Begin Exercise input

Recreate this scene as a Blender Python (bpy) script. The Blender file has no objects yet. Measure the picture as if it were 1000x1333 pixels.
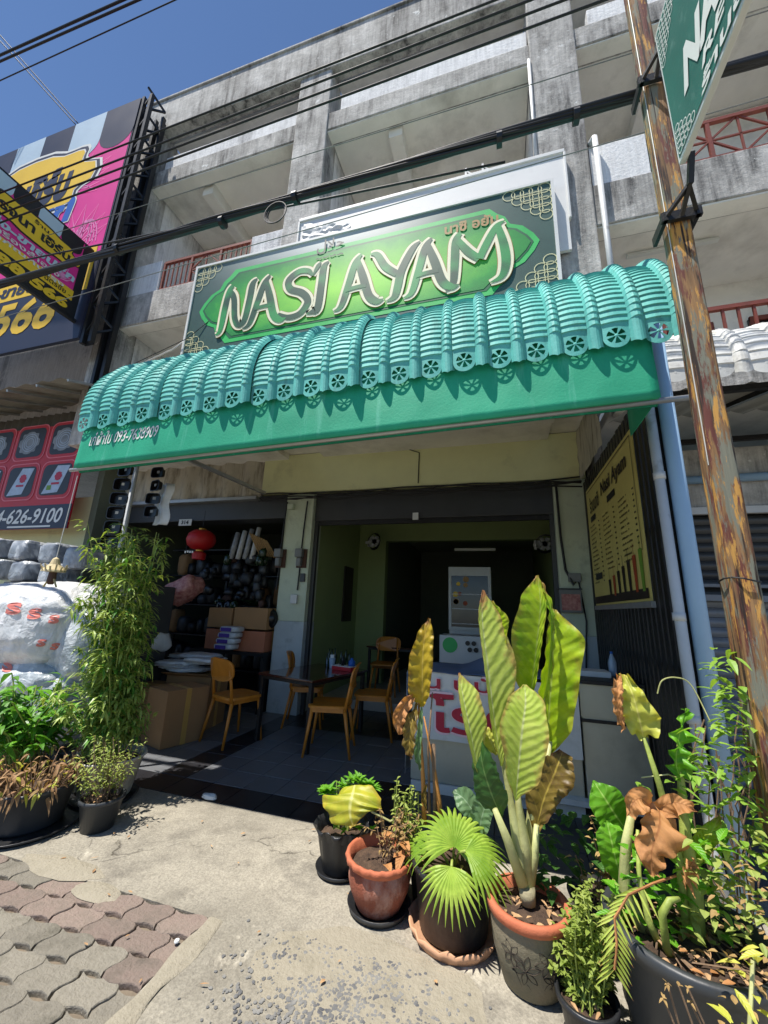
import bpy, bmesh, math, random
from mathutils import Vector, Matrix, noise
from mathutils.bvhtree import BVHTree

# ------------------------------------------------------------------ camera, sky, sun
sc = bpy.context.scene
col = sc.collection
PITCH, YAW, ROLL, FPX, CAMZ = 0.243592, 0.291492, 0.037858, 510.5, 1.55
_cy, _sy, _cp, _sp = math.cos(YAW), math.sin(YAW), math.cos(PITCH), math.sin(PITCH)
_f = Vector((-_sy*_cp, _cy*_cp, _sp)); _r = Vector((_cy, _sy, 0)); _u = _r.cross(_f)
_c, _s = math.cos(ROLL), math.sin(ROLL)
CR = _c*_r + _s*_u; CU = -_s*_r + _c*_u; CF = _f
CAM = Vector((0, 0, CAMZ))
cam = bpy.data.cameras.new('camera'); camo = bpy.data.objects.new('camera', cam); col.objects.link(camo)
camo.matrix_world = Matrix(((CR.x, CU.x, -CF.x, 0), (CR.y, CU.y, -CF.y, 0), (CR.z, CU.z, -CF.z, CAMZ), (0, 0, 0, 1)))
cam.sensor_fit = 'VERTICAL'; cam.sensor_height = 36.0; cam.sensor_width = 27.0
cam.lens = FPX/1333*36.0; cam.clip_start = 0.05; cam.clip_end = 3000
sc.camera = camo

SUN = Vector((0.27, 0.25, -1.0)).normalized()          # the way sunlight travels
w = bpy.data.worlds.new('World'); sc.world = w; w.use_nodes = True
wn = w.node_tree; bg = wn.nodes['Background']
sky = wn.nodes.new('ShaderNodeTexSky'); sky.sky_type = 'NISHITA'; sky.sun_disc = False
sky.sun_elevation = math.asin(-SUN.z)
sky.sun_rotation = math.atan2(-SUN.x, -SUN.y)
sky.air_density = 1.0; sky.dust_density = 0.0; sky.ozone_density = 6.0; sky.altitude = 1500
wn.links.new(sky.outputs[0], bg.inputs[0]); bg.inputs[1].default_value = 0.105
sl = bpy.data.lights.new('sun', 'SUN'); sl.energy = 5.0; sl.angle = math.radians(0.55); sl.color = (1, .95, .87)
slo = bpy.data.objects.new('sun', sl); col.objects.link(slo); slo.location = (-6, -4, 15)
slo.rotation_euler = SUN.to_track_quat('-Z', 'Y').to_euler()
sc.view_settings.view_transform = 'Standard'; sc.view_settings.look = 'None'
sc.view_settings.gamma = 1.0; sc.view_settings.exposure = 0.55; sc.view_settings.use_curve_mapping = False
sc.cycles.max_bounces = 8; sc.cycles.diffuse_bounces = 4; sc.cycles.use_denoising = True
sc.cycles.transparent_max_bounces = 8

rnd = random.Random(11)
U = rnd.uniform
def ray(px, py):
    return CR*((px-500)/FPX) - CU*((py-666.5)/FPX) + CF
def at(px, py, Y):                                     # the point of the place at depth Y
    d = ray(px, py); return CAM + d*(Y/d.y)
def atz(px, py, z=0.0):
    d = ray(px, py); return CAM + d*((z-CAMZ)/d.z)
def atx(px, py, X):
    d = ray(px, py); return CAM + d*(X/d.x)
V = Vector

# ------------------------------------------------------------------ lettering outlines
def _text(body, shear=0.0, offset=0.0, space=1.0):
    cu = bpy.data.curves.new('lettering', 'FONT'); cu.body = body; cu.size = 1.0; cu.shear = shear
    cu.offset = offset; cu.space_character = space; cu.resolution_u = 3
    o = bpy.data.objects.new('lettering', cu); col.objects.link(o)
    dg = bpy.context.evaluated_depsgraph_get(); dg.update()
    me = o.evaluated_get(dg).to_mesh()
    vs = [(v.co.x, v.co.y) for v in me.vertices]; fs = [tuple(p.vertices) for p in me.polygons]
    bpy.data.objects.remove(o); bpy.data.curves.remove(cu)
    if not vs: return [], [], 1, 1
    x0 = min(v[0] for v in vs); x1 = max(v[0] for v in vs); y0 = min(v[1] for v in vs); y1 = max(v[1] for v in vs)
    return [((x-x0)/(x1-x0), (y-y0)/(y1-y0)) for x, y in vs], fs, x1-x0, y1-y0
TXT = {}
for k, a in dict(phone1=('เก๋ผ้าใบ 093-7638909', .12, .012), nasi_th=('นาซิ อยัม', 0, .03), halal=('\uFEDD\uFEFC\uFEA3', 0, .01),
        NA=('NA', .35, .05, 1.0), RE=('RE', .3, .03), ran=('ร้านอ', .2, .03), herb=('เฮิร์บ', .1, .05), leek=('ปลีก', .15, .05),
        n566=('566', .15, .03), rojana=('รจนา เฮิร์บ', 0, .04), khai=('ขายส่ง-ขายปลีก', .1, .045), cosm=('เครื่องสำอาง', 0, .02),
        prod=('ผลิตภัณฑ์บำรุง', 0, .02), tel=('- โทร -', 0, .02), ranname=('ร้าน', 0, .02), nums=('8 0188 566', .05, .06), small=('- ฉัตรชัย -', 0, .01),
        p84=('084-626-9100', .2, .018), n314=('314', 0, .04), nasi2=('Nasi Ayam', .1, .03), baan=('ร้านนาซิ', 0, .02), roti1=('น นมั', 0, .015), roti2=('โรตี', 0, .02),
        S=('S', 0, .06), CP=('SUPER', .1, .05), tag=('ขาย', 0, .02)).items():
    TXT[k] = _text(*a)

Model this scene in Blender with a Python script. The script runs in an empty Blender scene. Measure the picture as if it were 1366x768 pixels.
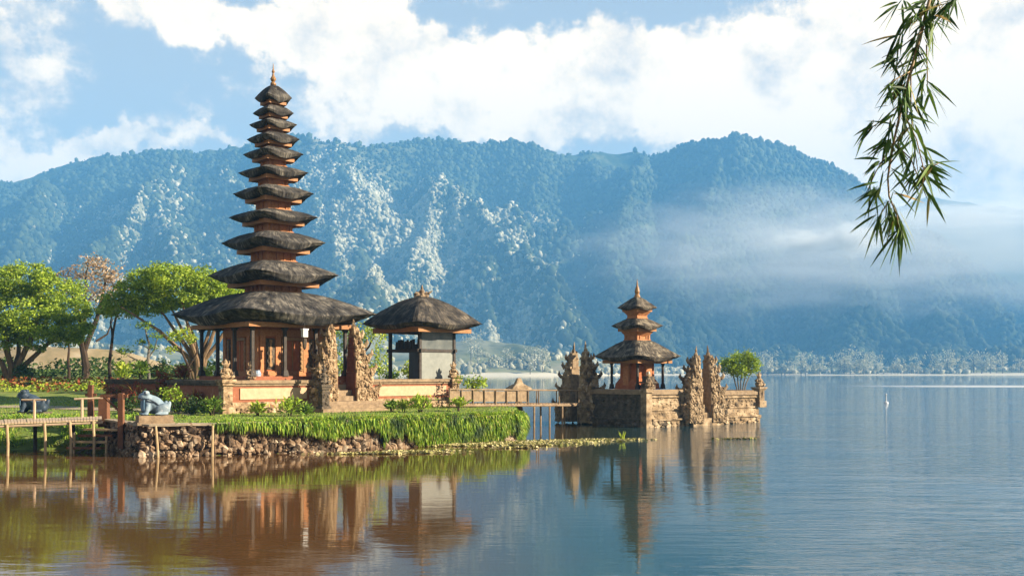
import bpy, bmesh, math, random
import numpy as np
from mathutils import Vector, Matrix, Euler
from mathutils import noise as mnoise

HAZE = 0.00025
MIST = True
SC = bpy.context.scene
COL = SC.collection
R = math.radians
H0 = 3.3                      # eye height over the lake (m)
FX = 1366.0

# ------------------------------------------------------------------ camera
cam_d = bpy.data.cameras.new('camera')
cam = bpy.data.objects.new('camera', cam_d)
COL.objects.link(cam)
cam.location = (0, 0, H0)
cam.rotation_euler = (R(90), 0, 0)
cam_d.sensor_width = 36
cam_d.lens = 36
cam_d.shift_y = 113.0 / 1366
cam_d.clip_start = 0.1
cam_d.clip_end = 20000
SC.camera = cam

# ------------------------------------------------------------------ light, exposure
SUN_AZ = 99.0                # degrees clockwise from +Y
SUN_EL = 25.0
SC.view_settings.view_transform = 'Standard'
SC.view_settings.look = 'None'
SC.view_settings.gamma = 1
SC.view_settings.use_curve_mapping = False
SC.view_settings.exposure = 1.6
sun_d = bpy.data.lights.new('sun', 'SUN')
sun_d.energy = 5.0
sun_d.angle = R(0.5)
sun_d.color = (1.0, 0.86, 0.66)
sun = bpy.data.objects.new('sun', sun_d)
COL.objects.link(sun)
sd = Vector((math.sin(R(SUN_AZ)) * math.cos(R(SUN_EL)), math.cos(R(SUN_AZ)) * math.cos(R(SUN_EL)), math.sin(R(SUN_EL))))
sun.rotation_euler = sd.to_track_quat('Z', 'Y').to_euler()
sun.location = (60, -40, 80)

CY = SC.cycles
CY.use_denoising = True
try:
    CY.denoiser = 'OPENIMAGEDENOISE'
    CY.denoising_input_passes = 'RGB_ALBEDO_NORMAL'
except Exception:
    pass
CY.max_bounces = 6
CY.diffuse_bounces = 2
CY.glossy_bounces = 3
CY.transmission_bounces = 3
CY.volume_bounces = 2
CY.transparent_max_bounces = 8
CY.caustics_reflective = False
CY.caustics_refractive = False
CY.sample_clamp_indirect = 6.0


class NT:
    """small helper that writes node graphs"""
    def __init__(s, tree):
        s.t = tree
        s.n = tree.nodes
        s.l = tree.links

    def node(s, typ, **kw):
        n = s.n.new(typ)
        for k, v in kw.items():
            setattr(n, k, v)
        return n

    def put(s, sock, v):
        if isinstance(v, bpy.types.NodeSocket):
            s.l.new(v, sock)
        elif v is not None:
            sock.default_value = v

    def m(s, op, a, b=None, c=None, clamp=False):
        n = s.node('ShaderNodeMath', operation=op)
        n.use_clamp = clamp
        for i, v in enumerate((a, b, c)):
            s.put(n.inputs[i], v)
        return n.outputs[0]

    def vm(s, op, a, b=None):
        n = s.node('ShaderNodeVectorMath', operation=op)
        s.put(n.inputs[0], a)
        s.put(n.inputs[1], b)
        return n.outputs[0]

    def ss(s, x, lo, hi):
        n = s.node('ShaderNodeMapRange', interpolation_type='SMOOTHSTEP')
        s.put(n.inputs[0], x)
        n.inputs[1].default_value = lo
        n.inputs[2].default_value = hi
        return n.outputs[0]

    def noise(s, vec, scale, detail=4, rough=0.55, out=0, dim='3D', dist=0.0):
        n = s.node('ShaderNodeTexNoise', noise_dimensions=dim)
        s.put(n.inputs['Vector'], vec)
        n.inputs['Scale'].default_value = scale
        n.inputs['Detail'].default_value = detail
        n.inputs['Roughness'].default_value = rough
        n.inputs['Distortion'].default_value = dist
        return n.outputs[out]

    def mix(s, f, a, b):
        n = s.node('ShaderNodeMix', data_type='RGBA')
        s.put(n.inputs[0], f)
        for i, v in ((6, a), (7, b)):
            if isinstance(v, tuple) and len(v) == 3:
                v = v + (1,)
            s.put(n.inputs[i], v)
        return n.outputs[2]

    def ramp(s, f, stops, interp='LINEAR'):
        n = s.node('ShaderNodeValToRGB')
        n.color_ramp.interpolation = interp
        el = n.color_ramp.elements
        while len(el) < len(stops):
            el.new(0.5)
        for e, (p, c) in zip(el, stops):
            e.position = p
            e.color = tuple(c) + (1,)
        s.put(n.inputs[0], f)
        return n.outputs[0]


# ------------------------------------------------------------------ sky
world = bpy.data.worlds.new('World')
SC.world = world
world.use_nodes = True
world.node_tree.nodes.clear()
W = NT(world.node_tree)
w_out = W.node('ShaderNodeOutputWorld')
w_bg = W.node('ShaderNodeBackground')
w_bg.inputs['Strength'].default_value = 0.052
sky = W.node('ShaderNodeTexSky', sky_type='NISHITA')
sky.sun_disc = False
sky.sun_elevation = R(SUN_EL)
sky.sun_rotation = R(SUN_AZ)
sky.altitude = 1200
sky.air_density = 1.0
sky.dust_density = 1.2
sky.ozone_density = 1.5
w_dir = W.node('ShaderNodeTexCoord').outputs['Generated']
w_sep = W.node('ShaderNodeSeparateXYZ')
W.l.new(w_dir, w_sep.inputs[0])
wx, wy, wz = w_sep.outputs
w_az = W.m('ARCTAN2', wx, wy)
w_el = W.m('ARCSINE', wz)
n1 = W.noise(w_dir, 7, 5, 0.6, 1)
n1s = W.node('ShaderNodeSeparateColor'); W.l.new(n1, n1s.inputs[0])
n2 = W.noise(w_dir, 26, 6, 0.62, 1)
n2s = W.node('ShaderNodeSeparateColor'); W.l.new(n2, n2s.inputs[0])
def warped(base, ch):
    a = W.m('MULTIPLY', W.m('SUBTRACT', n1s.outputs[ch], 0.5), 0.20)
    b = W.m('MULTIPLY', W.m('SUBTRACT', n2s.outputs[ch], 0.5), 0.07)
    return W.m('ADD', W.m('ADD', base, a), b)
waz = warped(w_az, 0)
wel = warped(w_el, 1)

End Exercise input

_Set exercise:_ List every line above that holds the word "script".

_Full response:_
Recreate this scene as a Blender Python (bpy) script. The Blender file has no objects yet. Measure the picture as if it were 1000x1333 pixels.
Model this scene in Blender with a Python script. The script runs in an empty Blender scene. Measure the picture as if it were 1366x768 pixels.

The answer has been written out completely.